## What you should do
Transcribe the listing below word for word.
━━━ Supplied material ━━━
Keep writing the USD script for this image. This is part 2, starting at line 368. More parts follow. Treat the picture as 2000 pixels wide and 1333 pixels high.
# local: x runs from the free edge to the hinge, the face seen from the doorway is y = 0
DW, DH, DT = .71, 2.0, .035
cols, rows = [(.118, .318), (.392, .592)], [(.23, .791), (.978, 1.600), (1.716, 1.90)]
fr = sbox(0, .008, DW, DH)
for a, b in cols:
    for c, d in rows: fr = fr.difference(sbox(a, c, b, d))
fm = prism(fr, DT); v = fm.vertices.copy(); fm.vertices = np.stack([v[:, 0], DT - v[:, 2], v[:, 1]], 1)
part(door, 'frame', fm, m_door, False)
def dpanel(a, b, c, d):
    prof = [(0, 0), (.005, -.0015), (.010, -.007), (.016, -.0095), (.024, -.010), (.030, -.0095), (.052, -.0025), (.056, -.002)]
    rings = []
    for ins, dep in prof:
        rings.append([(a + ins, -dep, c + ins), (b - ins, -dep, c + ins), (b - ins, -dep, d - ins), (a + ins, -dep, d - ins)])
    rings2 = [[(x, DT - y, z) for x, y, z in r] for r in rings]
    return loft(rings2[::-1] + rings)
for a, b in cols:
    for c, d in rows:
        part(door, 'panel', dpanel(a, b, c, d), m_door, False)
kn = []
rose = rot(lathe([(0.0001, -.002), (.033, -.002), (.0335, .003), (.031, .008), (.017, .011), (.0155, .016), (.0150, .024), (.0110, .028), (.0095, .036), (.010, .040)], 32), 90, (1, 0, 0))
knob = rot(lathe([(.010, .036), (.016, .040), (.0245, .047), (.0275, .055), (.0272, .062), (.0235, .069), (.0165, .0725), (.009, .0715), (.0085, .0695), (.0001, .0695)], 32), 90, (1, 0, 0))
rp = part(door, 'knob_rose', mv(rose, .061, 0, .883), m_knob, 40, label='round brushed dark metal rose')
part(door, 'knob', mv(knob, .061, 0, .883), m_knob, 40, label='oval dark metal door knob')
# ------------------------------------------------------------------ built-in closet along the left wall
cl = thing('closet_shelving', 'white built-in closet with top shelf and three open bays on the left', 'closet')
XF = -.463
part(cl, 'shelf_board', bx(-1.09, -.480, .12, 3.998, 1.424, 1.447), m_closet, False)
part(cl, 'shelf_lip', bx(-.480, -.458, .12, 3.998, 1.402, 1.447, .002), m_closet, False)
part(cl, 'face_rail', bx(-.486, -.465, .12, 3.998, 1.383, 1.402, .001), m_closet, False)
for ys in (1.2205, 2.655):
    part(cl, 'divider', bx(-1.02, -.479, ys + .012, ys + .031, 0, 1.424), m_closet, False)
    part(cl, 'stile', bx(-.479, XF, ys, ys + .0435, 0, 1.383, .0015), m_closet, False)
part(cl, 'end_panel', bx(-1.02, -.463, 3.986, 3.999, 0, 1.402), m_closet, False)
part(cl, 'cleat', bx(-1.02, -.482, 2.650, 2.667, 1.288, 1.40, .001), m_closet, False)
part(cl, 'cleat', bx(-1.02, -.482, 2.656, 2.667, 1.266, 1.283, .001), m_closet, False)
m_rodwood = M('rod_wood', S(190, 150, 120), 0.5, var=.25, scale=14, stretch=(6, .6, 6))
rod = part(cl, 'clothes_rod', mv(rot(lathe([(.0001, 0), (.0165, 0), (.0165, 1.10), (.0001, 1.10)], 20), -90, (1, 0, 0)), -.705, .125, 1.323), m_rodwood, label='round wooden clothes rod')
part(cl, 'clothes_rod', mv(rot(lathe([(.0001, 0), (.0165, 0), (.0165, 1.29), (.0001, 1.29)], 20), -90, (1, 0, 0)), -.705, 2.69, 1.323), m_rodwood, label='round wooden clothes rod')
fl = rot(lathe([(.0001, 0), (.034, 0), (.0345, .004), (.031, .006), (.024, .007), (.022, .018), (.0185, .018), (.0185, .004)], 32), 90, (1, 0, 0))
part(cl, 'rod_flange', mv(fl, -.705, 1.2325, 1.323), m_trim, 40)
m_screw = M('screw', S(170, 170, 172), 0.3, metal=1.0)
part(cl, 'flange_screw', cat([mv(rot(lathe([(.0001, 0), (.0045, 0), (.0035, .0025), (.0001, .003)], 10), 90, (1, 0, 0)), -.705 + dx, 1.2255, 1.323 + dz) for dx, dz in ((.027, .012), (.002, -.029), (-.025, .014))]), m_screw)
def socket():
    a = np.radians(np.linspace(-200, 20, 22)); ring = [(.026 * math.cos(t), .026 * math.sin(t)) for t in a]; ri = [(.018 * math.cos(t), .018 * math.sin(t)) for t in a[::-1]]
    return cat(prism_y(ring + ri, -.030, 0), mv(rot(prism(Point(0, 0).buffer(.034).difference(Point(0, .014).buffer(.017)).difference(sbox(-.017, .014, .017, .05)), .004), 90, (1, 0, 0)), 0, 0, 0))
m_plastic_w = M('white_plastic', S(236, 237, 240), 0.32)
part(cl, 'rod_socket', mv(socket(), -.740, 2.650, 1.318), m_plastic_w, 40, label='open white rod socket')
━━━
## Solved exercise
Keep writing the USD script for this image. This is part 2, starting at line 368. More parts follow. Treat the picture as 2000 pixels wide and 1333 pixels high.
# local: x runs from the free edge to the hinge, the face seen from the doorway is y = 0
DW, DH, DT = .71, 2.0, .035
cols, rows = [(.118, .318), (.392, .592)], [(.23, .791), (.978, 1.600), (1.716, 1.90)]
fr = sbox(0, .008, DW, DH)
for a, b in cols:
    for c, d in rows: fr = fr.difference(sbox(a, c, b, d))
fm = prism(fr, DT); v = fm.vertices.copy(); fm.vertices = np.stack([v[:, 0], DT - v[:, 2], v[:, 1]], 1)
part(door, 'frame', fm, m_door, False)
def dpanel(a, b, c, d):
    prof = [(0, 0), (.005, -.0015), (.010, -.007), (.016, -.0095), (.024, -.010), (.030, -.0095), (.052, -.0025), (.056, -.002)]
    rings = []
    for ins, dep in prof:
        rings.append([(a + ins, -dep, c + ins), (b - ins, -dep, c + ins), (b - ins, -dep, d - ins), (a + ins, -dep, d - ins)])
    rings2 = [[(x, DT - y, z) for x, y, z in r] for r in rings]
    return loft(rings2[::-1] + rings)
for a, b in cols:
    for c, d in rows:
        part(door, 'panel', dpanel(a, b, c, d), m_door, False)
kn = []
rose = rot(lathe([(0.0001, -.002), (.033, -.002), (.0335, .003), (.031, .008), (.017, .011), (.0155, .016), (.0150, .024), (.0110, .028), (.0095, .036), (.010, .040)], 32), 90, (1, 0, 0))
knob = rot(lathe([(.010, .036), (.016, .040), (.0245, .047), (.0275, .055), (.0272, .062), (.0235, .069), (.0165, .0725), (.009, .0715), (.0085, .0695), (.0001, .0695)], 32), 90, (1, 0, 0))
rp = part(door, 'knob_rose', mv(rose, .061, 0, .883), m_knob, 40, label='round brushed dark metal rose')
part(door, 'knob', mv(knob, .061, 0, .883), m_knob, 40, label='oval dark metal door knob')
# ------------------------------------------------------------------ built-in closet along the left wall
cl = thing('closet_shelving', 'white built-in closet with top shelf and three open bays on the left', 'closet')
XF = -.463
part(cl, 'shelf_board', bx(-1.09, -.480, .12, 3.998, 1.424, 1.447), m_closet, False)
part(cl, 'shelf_lip', bx(-.480, -.458, .12, 3.998, 1.402, 1.447, .002), m_closet, False)
part(cl, 'face_rail', bx(-.486, -.465, .12, 3.998, 1.383, 1.402, .001), m_closet, False)
for ys in (1.2205, 2.655):
    part(cl, 'divider', bx(-1.02, -.479, ys + .012, ys + .031, 0, 1.424), m_closet, False)
    part(cl, 'stile', bx(-.479, XF, ys, ys + .0435, 0, 1.383, .0015), m_closet, False)
part(cl, 'end_panel', bx(-1.02, -.463, 3.986, 3.999, 0, 1.402), m_closet, False)
part(cl, 'cleat', bx(-1.02, -.482, 2.650, 2.667, 1.288, 1.40, .001), m_closet, False)
part(cl, 'cleat', bx(-1.02, -.482, 2.656, 2.667, 1.266, 1.283, .001), m_closet, False)
m_rodwood = M('rod_wood', S(190, 150, 120), 0.5, var=.25, scale=14, stretch=(6, .6, 6))
rod = part(cl, 'clothes_rod', mv(rot(lathe([(.0001, 0), (.0165, 0), (.0165, 1.10), (.0001, 1.10)], 20), -90, (1, 0, 0)), -.705, .125, 1.323), m_rodwood, label='round wooden clothes rod')
part(cl, 'clothes_rod', mv(rot(lathe([(.0001, 0), (.0165, 0), (.0165, 1.29), (.0001, 1.29)], 20), -90, (1, 0, 0)), -.705, 2.69, 1.323), m_rodwood, label='round wooden clothes rod')
fl = rot(lathe([(.0001, 0), (.034, 0), (.0345, .004), (.031, .006), (.024, .007), (.022, .018), (.0185, .018), (.0185, .004)], 32), 90, (1, 0, 0))
part(cl, 'rod_flange', mv(fl, -.705, 1.2325, 1.323), m_trim, 40)
m_screw = M('screw', S(170, 170, 172), 0.3, metal=1.0)
part(cl, 'flange_screw', cat([mv(rot(lathe([(.0001, 0), (.0045, 0), (.0035, .0025), (.0001, .003)], 10), 90, (1, 0, 0)), -.705 + dx, 1.2255, 1.323 + dz) for dx, dz in ((.027, .012), (.002, -.029), (-.025, .014))]), m_screw)
def socket():
    a = np.radians(np.linspace(-200, 20, 22)); ring = [(.026 * math.cos(t), .026 * math.sin(t)) for t in a]; ri = [(.018 * math.cos(t), .018 * math.sin(t)) for t in a[::-1]]
    return cat(prism_y(ring + ri, -.030, 0), mv(rot(prism(Point(0, 0).buffer(.034).difference(Point(0, .014).buffer(.017)).difference(sbox(-.017, .014, .017, .05)), .004), 90, (1, 0, 0)), 0, 0, 0))
m_plastic_w = M('white_plastic', S(236, 237, 240), 0.32)
part(cl, 'rod_socket', mv(socket(), -.740, 2.650, 1.318), m_plastic_w, 40, label='open white rod socket')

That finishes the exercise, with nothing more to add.